The world’s fourth-biggest energy user is considering a Rs3-5 increase in the price of diesel, which accounts for over 40 percent of fuel use, as it looks to cut oil costs by nearly $20bn.

Rising global prices of crude oil and a slide in the rupee have left India facing an oil bill potentially 50 percent higher than on May 1.

“The timing and the quantum of the hike is a political decision,” said a government official who declined to be named. “But it should happen. Political discussions are going on.” The official said it would come sometime after the current parliament session ends today.

Foreign Minister Salman Khurshid said his oil ministry counterpart, M Veerappa Moily, could announce steps to curb fuel consumption on September 16, when he returns from a trip to South Korea and Japan.

“No matter what happens, we will have to cut down on fuel consumption,” Khurshid told business channel CNBC TV18. “You can’t keep subsiding the costs of fuel and not restrict the use of fuel.” 

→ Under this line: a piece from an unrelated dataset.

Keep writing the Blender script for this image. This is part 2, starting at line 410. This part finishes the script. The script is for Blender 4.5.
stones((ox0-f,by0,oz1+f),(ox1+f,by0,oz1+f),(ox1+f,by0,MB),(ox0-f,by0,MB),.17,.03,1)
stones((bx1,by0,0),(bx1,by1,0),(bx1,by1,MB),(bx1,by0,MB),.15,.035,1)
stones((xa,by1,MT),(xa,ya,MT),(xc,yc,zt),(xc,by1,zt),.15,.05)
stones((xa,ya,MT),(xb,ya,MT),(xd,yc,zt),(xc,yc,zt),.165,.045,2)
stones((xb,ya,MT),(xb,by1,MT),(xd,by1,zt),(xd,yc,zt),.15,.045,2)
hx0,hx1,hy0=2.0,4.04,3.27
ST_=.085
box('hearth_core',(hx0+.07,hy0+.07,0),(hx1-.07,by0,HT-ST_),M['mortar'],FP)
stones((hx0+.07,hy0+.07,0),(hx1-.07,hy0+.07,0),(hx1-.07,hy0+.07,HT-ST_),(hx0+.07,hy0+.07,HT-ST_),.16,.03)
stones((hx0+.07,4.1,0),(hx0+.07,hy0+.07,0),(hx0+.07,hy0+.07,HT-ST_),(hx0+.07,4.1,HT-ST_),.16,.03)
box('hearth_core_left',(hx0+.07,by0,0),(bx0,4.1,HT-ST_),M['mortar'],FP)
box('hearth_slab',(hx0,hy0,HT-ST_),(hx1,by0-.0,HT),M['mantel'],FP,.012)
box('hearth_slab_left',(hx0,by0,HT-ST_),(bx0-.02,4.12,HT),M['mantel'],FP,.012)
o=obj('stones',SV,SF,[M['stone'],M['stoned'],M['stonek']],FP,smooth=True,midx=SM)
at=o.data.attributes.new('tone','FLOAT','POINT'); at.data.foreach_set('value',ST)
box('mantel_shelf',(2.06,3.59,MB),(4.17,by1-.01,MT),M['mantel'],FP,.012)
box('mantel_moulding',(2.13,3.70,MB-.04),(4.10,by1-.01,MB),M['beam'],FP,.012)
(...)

Moily suggested ways to cut fuel import costs in letters to the prime minister and finance ministry a week ago, ranging from a street theatre campaign to encourage careful use of fuel to stepping up imports from Iran, which India pays for in rupees. The official said talks were also on with Iraq, India’s biggest crude supplier, to pay in rupees for its oil.

Khurshid said Indians were increasingly realising the inevitability of moving away from government-controlled prices. “That’s beginning to happen but has political implications,” he said.

Fuel price rises generally provoke stiff resistance from opposition parties, and any increase now is expected to draw a bigger protest as India approaches a general election. The election must be held by May 2014.

The official said the government also hopes to be able to raise prices of cooking gas and kerosene, calculating the rupee’s fall has added Rs350-400bn ($5.3-6.1bn)to its subsidy bill.

These two fuels are used largely by India’s poor and aspiring middle classes, making increases a hot political issue.

Overall use of fuel products rose 1.1 percent between April and July.